In the way Mantegna painted it, you are looking over the lying body. The point of view he chose pretends you are standing and looking down on it, as if the marble table it was laid on was slightly lower than your ankles. This, of course, emphasizes the strange perspective in which he depicted the dead man.

I say strange because many things are contradictory here. I won’t give you a list of all the elements that follow or deny the perspective of this image, as you know already that this has been much discussed and is one of the main reasons of its success and fame. Indeed, its uniqueness partly comes from the endless tension between what merges towards the background, following the perspective, and what resists that movement. My point is slightly aside.

Let me tell you. But first, don’t you feel uncomfortable? Not only are you looking down on this scene, but also, as the canvas has been hung at the height of a living-room chimney fire, you are looking down at the painting itself. Please feel free to get on your knees and face it at a normal height (if you sit on the ground you’re a bit too low).

Now, forgetting the wounded hands and feet and the story we know about that subject, does this man looks like he’s dead? Are you sure he’s not sleeping? Like me you may feel he’s somewhere in-between. Not dead but not alive—in that sense similar to Bellini’s Christ which we looked at previously (Bellini was the brother of Mantegna’s wife). But here, what maintains him in that “in-between”? All the horizontality of his body pleads he’ll never stand up again. Yet. Yet in the way Mantegna painted it, with the white sheet covering his sex and legs, the dynamic is completely vertical. If the head appears so big in relation to normal perspective, it’s because it’s simply still above the feet! Hence the folds of the tissue, they are not lying but attracted by gravity. So you see, this is my point: Mantegna’s Dead Christ is not lying, he’s rising!

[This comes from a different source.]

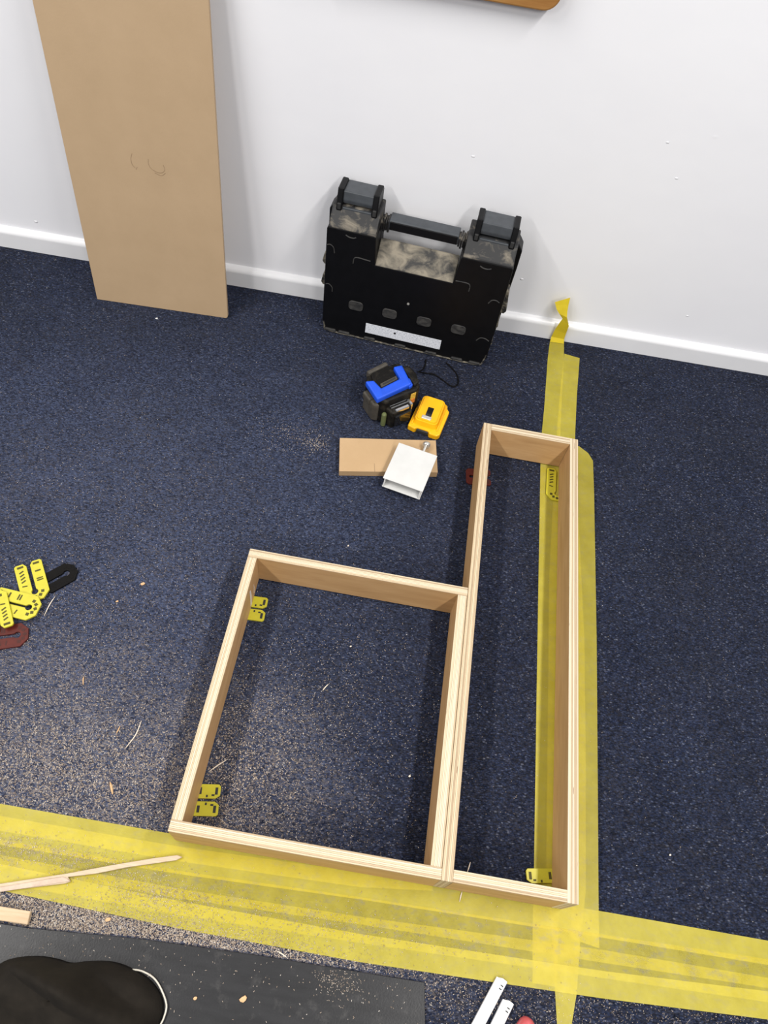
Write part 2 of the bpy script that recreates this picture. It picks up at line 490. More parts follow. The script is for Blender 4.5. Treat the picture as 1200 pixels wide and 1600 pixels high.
# ------------------------------------------------------------------ leaning MDF sheet
a, b = fl(152, 468), fl(356, 498)
bw = (b - a).length
yaw = math.atan2(b.y - a.y, b.x - a.x)
mdf = thing('mdf_sheet', (a.x, a.y, .0008), 'tall tan MDF sheet leaning against the white wall', 'board', yaw)
MB = Matrix.Rotation(R(-7.4), 4, 'X')
bm = new(); LH = .935
prism(bm, [(.001, 0), (bw - .006, 0), (bw - .0018, .0018), (bw, .006), (bw, LH), (0, LH), (0, .001)], 0, .009, 'Y', .0005)
obj('sheet', bm, M_MDF, mdf, False, None, (R(-7.4), 0, 0))
strokes = [[(.146, .384), (.142, .372), (.143, .360), (.149, .353)], [(.180, .377), (.179, .366), (.184, .357), (.196, .351), (.207, .352), (.213, .359), (.211, .369)],
           [(.153, .356), (.150, .350)], [(.190, .349), (.204, .345), (.214, .352)]]
for st in strokes:
    bm = new()
    pts = smooth_path([(x, 0, z) for x, z in st], 5)
    n = len(pts)
    for i in range(n - 1):
        p, q = pts[i], pts[i + 1]
        d = (q - p).normalized(); s = Vector((-d.z, 0, d.x)) * .0005
        vs = [bm.verts.new(x) for x in (p - s, q - s, q + s, p + s)]
        bm.faces.new(vs)
    for v in bm.verts: v.co.y = -.0002
    o = obj('pencil_mark', bm, M_PENCIL, mdf, False, None, (R(-7.4), 0, 0))
    tag(o, 'faint curved pencil mark')

# ------------------------------------------------------------------ tool case
case = thing('tool_case', (-.4235, 1.2203, .0015), 'dusty black plastic tool case standing on edge against the wall with its handle up', 'tool case')
case.rotation_euler = (R(-2.0), 0, R(-3.95))
WC = .425
bm = new()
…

You may rightly say I exaggerate. But look at it longer. Is it more like a landscape, heading towards the horizon, or like a column in a temple?

Like several other masterpieces, Mantegna’s painting confronts us with an endless paradox. But obviously, this didn’t strike those who had the idea of hanging it in the stupid way it is now. Maybe because they didn’t look at it enough. Surely because they wanted to add to the work. A kind of pedagogic helper: “Mantegna for Dummies”. Or is it they forgot that, like the painter and the Christ, we too have feet and legs to stand on, eyes that can travel, and a mind capable of imagining. Don’t you think?